#### Listed records:
● ● ●
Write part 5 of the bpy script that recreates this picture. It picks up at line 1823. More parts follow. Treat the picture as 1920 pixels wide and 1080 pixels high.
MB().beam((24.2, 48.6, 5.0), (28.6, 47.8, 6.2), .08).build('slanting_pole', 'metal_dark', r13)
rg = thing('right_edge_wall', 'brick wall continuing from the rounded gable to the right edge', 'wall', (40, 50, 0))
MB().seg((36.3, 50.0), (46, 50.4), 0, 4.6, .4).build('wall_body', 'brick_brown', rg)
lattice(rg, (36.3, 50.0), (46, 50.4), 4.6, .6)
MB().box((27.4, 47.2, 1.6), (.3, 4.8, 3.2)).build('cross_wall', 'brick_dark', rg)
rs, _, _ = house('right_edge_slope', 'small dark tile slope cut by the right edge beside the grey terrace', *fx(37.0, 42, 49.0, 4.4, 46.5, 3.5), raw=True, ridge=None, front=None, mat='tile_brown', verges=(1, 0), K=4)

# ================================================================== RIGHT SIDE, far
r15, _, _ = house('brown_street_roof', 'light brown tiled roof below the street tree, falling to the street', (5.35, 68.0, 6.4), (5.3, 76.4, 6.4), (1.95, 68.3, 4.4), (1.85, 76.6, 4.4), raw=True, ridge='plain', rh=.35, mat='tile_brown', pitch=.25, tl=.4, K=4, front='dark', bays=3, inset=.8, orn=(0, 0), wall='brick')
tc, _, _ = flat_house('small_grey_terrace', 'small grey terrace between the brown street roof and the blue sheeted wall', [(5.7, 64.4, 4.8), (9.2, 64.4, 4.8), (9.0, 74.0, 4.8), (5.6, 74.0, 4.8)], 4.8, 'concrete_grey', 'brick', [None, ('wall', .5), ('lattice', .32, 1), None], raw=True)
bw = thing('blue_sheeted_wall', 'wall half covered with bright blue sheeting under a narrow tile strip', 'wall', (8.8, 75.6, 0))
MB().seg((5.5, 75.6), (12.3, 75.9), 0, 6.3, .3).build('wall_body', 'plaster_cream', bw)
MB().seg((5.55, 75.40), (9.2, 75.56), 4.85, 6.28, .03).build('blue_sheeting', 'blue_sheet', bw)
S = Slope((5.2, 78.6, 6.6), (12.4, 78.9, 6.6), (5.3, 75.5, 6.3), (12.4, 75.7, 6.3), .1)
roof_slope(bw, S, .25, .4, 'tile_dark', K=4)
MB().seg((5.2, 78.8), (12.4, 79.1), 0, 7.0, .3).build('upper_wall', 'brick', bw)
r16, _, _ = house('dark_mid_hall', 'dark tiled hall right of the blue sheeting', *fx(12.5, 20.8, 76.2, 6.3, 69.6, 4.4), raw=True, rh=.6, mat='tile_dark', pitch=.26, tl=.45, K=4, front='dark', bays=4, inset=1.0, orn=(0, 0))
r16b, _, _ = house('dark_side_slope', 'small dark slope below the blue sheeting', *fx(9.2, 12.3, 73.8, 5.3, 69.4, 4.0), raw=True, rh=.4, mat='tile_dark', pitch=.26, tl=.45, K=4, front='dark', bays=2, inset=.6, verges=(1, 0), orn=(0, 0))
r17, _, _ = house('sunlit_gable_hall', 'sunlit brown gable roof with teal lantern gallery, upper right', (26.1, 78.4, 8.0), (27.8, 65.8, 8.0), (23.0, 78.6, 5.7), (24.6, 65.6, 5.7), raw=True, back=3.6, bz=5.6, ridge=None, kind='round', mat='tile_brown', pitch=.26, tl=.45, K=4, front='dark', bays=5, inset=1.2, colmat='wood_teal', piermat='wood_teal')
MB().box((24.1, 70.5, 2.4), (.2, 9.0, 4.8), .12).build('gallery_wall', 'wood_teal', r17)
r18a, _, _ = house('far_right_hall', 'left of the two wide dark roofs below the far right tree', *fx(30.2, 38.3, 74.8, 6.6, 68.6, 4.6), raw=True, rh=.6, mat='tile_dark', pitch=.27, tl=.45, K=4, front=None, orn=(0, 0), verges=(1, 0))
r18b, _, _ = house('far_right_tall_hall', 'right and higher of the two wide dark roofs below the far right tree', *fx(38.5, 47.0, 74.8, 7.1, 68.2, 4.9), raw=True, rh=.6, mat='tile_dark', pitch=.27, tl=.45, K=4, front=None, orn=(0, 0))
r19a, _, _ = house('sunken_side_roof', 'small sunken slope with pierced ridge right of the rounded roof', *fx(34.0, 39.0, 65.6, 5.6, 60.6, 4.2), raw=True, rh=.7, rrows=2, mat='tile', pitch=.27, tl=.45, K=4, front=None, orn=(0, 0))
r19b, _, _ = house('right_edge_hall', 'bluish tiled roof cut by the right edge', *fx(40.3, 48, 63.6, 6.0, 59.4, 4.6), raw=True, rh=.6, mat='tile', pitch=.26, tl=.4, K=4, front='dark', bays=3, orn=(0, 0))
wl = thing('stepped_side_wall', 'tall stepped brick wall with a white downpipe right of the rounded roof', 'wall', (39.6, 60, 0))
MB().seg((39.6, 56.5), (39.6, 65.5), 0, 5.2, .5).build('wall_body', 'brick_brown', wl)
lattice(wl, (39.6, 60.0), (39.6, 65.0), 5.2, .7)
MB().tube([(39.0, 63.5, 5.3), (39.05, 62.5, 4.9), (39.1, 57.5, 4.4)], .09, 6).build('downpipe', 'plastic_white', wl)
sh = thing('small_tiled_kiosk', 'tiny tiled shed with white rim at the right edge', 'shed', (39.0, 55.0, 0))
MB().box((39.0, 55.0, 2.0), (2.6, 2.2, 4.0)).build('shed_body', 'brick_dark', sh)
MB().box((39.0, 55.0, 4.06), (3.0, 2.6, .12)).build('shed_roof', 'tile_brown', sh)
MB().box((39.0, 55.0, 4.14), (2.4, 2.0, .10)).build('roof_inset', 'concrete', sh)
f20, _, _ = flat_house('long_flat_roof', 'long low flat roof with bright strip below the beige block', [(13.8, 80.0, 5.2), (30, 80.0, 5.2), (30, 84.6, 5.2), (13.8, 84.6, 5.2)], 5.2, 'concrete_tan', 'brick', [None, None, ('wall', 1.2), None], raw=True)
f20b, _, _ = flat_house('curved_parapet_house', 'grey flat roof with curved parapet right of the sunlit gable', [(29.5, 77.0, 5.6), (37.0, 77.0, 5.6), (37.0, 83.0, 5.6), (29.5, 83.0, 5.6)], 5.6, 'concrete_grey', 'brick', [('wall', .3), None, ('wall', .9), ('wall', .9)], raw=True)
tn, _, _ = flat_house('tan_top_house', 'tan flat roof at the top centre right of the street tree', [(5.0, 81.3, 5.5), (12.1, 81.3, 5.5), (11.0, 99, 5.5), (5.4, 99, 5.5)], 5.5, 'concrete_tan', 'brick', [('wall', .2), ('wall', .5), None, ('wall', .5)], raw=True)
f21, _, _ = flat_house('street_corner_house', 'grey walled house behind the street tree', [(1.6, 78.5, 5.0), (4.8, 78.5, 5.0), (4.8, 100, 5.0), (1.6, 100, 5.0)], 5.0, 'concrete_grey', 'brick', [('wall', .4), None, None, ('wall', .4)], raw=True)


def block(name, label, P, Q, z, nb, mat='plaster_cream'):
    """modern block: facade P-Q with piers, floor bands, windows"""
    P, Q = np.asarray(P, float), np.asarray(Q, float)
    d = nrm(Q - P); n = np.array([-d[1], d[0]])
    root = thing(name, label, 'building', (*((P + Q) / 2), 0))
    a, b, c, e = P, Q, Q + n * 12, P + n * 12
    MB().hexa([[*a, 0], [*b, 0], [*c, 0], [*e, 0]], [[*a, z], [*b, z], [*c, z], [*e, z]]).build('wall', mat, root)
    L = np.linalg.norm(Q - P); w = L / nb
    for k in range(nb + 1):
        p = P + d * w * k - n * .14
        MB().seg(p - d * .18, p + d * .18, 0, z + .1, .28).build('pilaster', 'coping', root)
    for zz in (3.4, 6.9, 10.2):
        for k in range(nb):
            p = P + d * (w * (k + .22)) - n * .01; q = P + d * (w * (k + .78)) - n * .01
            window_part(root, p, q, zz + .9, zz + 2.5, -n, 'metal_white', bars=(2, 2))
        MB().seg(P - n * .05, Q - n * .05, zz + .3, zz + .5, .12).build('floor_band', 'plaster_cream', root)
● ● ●
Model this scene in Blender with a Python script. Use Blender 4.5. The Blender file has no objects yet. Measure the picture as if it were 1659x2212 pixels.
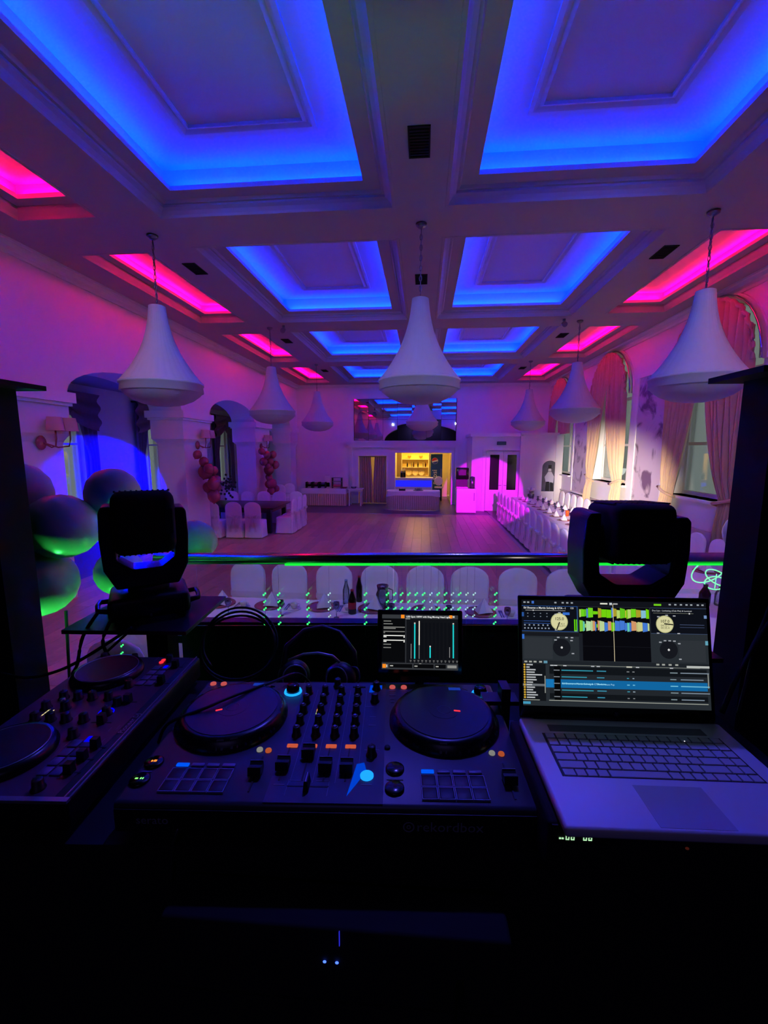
● ● ●
#### Set exercise:
Of the lines above, extract only those from the line with "Write part 5" to the line with "rs, _, _ = house('right_edge_slope', 'small", both included, exactly as written.

#### Result of the task:
Write part 5 of the bpy script that recreates this picture. It picks up at line 1823. More parts follow. Treat the picture as 1920 pixels wide and 1080 pixels high.
MB().beam((24.2, 48.6, 5.0), (28.6, 47.8, 6.2), .08).build('slanting_pole', 'metal_dark', r13)
rg = thing('right_edge_wall', 'brick wall continuing from the rounded gable to the right edge', 'wall', (40, 50, 0))
MB().seg((36.3, 50.0), (46, 50.4), 0, 4.6, .4).build('wall_body', 'brick_brown', rg)
lattice(rg, (36.3, 50.0), (46, 50.4), 4.6, .6)
MB().box((27.4, 47.2, 1.6), (.3, 4.8, 3.2)).build('cross_wall', 'brick_dark', rg)
rs, _, _ = house('right_edge_slope', 'small dark tile slope cut by the right edge beside the grey terrace', *fx(37.0, 42, 49.0, 4.4, 46.5, 3.5), raw=True, ridge=None, front=None, mat='tile_brown', verges=(1, 0), K=4)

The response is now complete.